I don't know if they will accept yours as a core since it broke but I suspect they might.

Steve

siiirhd88
10-31-2009, 04:17 PM
The Delco alternators will not directly fit on the Series mount. The mounting boss on the Delco is narrower than the two ears on the Series alt, and uses a 3/8" diameter bolt. You will have to add a spacer or washers and you might need a double belt pully just to get the belt to line up. You can sleeve the inside of the Delco boss to use a 5/16" bolt, or drill out the Series mount to use a 3/8" inch bolt. If you intend to use a Delco alt I recommend an aftermarket mount from Ike at Pangolin, or a R. Davis mount.
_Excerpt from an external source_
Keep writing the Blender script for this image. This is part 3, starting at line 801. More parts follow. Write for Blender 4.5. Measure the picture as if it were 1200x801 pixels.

You can use your existing wiring with a Delco alt, but you will need to change the wire ends.

Bob

rbonnett
11-03-2009, 05:23 PM
My new Pro Line alt. showed up today - it has a strangely asymmetrical cooling fan. Pic attached. Does this look right?

Nium
11-03-2009, 09:55 PM
Probably should give RN a call just to make sure. That looks like a manufacturing defect, but it wouldn't be the last time I was wrong.